Peloni: The connection between China and Iran was one of patron and proxy, but their connection was far more useful to China than this alone. China’s investment in Iran was to gain it the ability to brainstorm mechanisms which might face off and defeat Washington’s economic leverage against the Middle Kingdom, while also giving Xi the abiliity to both test and perfect these defenses against American dominance in the real world. Yet, for all its efforts and all its investments, the Chinese defenses developed in Iran have been shown to come up short during Operation Economic Fury, which again should be understood to be an operation designed and executed as a contest against China and Iran in the same moment, a concept which was first raised by the Hudson Institute’s Zineb Riboua, whose detailed analysis continues to provide clarity and focus surrounding Washington’s actions, without which, many important realities would otherwise be misunderstood or completely ignored.
Understanding the US Treasury’s latest sanctions
Zineb Riboua | Beyond the Ideological | Apr 30, 2026
The General Secretary of the Chinese Communist Party, Xi Jinping with the Supreme Leader of the Islamic Revolution, Ali Khamenei.
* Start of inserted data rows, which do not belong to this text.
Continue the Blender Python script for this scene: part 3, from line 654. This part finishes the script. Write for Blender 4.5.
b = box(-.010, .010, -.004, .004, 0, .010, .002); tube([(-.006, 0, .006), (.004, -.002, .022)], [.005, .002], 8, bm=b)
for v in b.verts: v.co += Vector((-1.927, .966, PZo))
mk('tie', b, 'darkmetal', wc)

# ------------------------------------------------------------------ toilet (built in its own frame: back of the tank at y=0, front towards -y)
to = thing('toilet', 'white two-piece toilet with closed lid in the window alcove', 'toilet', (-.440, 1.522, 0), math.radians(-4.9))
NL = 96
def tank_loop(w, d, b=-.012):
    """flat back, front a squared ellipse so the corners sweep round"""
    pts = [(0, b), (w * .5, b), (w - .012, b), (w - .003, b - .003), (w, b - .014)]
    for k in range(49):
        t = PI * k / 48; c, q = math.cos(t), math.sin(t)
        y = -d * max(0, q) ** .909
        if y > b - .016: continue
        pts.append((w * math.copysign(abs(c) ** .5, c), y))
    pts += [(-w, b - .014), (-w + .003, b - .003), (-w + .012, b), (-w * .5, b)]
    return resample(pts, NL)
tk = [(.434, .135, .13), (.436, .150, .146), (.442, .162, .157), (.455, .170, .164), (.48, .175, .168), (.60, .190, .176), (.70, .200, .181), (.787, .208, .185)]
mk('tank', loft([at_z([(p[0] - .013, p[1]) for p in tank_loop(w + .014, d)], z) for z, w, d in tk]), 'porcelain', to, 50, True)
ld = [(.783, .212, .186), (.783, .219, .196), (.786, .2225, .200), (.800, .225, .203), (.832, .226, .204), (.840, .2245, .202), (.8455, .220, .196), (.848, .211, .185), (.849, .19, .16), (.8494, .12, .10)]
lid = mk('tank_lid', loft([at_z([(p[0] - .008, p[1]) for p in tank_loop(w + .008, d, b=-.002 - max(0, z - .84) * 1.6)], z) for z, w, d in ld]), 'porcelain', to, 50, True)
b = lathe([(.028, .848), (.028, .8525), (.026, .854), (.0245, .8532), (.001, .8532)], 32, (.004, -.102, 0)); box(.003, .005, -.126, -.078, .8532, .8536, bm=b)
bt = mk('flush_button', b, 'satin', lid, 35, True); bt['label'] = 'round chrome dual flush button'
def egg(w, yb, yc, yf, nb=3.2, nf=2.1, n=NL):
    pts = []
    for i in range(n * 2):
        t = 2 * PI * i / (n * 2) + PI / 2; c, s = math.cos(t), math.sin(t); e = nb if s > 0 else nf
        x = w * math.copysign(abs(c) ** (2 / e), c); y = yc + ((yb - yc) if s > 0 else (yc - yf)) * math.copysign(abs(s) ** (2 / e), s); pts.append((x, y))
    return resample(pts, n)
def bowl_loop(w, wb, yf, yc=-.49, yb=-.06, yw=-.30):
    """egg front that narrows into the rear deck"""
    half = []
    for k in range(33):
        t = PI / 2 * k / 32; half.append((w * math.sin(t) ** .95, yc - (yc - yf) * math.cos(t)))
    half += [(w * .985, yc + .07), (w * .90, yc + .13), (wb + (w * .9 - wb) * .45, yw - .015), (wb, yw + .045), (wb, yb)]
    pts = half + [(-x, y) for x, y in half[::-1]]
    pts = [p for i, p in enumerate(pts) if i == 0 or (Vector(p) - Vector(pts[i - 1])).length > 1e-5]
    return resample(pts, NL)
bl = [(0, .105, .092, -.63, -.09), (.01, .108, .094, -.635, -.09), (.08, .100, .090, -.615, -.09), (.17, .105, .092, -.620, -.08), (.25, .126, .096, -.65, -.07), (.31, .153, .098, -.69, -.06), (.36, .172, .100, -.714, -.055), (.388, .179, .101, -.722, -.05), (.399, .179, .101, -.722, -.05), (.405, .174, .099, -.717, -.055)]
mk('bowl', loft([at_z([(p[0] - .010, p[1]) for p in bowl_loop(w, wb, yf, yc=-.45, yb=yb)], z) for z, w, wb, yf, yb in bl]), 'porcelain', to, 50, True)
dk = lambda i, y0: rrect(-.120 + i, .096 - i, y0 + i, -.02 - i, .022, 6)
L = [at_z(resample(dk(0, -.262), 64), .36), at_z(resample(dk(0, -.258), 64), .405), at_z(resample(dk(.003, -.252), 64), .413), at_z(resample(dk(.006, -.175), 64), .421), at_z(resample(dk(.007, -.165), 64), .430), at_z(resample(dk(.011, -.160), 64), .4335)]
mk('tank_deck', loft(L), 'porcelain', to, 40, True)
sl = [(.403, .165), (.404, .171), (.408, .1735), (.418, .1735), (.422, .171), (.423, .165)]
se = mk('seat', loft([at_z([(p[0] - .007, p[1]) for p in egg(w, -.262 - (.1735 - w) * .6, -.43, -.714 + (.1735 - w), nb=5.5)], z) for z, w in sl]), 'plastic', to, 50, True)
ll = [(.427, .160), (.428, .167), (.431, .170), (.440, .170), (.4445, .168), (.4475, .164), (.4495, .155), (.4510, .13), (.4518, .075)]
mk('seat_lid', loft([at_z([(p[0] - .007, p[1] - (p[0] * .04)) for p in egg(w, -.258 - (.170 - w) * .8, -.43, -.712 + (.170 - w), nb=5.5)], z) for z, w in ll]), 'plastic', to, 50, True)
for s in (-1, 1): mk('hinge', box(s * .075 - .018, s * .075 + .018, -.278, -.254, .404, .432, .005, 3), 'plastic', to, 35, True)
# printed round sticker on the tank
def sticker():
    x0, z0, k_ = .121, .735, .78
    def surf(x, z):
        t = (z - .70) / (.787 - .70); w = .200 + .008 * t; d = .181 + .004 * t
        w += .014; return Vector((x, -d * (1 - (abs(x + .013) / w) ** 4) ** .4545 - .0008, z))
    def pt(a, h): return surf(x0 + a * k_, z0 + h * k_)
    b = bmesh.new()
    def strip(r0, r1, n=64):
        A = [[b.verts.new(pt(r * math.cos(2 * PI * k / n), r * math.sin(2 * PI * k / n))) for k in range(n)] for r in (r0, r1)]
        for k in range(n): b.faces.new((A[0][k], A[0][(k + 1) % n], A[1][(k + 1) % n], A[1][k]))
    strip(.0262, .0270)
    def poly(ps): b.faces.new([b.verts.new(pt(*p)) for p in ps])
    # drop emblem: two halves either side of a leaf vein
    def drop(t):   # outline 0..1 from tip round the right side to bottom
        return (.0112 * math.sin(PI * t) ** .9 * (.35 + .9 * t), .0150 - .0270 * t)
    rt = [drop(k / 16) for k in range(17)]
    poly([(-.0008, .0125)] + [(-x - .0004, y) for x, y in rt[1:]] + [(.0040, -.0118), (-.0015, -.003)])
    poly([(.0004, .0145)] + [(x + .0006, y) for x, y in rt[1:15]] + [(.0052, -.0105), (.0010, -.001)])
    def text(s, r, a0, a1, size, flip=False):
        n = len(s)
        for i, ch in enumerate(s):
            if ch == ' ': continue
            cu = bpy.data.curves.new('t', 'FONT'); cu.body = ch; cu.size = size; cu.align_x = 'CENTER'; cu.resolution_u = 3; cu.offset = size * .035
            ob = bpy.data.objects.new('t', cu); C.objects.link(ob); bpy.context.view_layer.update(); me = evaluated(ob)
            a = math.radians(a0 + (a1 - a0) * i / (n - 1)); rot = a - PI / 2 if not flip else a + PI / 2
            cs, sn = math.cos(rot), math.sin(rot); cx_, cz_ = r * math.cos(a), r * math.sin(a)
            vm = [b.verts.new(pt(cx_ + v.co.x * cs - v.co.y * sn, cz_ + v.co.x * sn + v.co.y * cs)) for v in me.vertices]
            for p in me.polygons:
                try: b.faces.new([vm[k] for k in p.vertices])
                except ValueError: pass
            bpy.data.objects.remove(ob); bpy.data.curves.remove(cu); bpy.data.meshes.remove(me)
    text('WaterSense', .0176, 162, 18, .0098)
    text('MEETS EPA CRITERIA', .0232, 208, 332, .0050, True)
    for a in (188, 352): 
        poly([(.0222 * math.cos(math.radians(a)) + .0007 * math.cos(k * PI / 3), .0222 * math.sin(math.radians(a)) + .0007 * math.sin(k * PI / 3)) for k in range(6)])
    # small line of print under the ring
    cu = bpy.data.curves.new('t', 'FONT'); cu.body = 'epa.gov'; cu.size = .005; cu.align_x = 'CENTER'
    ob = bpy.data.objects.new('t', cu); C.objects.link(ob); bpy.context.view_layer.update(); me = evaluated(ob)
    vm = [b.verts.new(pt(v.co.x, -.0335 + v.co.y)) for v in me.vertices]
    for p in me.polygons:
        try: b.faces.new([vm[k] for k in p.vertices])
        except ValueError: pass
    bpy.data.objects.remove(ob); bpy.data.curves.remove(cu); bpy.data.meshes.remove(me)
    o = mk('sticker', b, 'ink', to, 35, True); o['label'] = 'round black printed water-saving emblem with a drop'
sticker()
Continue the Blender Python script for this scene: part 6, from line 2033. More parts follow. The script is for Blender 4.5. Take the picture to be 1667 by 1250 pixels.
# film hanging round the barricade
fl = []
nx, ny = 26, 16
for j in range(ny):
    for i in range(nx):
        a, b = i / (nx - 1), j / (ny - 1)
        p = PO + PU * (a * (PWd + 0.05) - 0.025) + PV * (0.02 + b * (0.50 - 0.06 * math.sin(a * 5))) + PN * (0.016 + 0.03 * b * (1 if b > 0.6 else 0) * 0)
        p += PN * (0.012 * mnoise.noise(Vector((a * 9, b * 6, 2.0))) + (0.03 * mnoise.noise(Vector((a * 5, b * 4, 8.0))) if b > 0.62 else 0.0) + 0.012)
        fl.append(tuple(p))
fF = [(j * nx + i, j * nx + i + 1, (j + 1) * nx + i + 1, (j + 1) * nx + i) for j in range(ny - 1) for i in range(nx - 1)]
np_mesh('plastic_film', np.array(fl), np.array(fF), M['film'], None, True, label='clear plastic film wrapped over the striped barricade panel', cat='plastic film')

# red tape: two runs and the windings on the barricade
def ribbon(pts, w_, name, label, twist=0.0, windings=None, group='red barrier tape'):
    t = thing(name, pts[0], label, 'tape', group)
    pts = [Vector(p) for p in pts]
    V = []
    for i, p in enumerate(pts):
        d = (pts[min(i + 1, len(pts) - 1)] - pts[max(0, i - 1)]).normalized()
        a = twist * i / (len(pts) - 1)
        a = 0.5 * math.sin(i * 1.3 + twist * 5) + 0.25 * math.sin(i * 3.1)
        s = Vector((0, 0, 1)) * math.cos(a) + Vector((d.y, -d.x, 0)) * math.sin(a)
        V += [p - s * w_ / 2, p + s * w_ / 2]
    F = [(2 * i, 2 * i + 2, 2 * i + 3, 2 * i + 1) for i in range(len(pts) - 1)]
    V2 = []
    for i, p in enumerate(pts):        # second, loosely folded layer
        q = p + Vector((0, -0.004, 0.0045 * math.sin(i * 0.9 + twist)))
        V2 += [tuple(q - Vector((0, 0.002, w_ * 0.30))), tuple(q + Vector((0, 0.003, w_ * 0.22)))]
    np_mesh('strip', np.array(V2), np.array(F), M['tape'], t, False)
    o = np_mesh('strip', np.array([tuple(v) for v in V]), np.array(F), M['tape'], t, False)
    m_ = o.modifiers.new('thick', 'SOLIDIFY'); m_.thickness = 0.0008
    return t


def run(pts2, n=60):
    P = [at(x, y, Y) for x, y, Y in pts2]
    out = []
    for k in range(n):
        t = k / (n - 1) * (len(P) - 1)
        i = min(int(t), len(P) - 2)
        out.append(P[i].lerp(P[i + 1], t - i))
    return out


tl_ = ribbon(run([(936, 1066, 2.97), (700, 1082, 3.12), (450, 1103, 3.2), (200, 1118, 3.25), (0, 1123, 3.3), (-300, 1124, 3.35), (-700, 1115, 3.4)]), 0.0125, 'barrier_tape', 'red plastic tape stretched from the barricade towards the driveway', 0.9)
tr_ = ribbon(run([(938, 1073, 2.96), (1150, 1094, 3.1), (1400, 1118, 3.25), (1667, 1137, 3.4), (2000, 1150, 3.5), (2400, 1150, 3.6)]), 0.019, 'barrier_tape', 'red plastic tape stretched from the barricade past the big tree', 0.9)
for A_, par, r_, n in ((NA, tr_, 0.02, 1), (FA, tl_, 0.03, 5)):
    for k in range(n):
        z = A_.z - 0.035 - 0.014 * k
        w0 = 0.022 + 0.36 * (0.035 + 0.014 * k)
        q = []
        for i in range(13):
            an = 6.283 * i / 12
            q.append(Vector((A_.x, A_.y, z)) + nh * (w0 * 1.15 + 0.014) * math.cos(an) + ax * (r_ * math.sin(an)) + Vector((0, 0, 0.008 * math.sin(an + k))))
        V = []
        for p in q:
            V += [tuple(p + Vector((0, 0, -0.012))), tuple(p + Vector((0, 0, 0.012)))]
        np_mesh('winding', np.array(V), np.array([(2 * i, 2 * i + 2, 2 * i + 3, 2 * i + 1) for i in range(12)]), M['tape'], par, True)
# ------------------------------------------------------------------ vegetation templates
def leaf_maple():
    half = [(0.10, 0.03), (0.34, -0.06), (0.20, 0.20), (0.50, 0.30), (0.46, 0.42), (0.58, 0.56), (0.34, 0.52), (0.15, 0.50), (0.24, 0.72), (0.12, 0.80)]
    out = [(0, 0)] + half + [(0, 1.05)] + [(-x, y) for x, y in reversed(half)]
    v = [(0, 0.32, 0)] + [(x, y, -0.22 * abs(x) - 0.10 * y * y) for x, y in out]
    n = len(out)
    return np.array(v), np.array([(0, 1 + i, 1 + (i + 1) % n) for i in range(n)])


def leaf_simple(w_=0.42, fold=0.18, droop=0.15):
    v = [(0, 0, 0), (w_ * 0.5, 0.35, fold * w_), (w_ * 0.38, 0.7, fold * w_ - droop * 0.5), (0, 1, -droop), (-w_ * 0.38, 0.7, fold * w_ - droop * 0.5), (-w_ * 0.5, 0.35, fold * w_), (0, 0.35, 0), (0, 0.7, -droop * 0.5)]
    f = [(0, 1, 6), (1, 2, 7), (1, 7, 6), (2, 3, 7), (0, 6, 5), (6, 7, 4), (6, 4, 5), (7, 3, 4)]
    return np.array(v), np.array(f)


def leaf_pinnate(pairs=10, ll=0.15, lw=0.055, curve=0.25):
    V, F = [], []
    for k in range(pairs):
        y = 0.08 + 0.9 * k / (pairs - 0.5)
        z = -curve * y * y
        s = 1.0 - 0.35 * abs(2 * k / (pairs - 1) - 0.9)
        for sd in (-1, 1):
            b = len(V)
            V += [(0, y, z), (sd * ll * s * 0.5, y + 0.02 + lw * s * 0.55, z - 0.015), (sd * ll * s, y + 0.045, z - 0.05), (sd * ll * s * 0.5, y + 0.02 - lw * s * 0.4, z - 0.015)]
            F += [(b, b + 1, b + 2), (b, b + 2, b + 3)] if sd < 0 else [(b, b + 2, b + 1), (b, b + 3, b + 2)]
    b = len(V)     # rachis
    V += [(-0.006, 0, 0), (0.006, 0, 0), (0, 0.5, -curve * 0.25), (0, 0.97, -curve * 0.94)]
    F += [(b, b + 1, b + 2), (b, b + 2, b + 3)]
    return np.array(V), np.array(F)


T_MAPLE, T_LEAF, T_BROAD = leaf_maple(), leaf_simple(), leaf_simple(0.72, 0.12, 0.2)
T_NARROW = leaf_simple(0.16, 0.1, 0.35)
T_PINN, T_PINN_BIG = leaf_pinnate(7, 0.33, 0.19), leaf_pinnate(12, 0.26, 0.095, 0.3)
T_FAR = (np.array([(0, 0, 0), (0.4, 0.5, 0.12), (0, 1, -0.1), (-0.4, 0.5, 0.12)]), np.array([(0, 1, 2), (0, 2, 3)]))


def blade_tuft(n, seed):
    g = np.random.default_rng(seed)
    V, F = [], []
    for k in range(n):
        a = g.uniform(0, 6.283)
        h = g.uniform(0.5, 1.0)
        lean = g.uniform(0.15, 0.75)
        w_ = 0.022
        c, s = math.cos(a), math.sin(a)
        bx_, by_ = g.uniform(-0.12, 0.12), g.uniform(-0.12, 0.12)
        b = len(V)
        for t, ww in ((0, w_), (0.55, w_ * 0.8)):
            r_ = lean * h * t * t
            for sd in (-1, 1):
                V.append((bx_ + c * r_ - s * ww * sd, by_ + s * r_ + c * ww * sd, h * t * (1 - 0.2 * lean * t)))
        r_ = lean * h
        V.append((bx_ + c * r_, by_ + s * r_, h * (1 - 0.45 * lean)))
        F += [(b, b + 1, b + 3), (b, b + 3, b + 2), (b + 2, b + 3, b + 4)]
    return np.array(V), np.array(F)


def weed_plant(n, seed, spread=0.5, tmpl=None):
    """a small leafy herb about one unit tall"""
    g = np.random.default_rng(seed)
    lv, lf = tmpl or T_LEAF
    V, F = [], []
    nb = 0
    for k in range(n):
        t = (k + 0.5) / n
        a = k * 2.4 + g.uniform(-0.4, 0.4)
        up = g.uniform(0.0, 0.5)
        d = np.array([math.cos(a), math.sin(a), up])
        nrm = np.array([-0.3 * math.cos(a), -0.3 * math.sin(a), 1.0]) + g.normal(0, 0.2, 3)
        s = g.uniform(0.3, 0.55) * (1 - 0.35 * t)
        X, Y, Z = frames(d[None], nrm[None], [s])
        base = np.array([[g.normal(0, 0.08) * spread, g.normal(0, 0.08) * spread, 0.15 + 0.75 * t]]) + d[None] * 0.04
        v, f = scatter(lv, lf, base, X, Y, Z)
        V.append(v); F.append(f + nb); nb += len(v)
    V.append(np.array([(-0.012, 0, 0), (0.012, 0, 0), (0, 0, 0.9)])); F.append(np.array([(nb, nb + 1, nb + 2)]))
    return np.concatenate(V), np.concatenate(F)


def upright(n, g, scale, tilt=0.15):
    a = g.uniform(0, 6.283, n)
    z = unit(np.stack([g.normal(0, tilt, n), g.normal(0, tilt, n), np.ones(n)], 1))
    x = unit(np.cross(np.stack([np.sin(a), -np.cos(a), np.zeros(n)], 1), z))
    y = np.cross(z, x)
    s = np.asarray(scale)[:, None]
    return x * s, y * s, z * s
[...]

Photo by Khamenei.ir, CC BY 4.0, Wikipedia
“The Strait of Hormuz,” Secretary of State Marco Rubio told Fox News this week, “is an economic nuclear weapon.”
He was describing the IRGC’s core strategic intention, to hold the world’s most critical oil chokepoint as leverage over global markets and Washington itself, but Iran never got to pull that trigger.
The US Navy’s blockade of the Strait denied the IRGC that instrument before it could be used, and Operation Economic Fury now ensures the failure compounds, turning against Tehran the same economic pressure Iran spent decades positioning itself to inflict on the world.
What most ceasefire commentary has missed is that the military campaign’s pause does not mean the conflict has paused, because the economic campaign is running at full force, its targets extending from Tehran’s financial network to the Chinese industrial architecture that keeps it alive.
That architecture took decades to build.
For years, the IRGC sustained itself through shell companies, rotating vessel identities, and shadow banking corridors that kept oil revenue flowing far from formal financial channels, turning every prior sanctions round into a temporary inconvenience absorbed and rerouted within months.
Washington kept targeting individual nodes while leaving the broader network intact, which gave Tehran reasonable confidence that Epic Fury’s ceasefire, like every pause before it, would open another window for recovery.
That calculation is wrong this time, because the cost of each passing week compounds rather than eases, with Treasury’s action targeting the evasion architecture itself rather than its individual components, ensuring that what Tehran reads as time purchased is in fact institutional capacity being permanently stripped away.
That architecture survived as long as it did for one reason: China built the infrastructure to sustain it, and Xi Jinping made that a deliberate strategic choice on three levels.
First, Beijing built the financial plumbing, developing methods for shadow banking, obscuring the origins of Iranian crude, rotating ship identities, and layering payments through third-country intermediaries.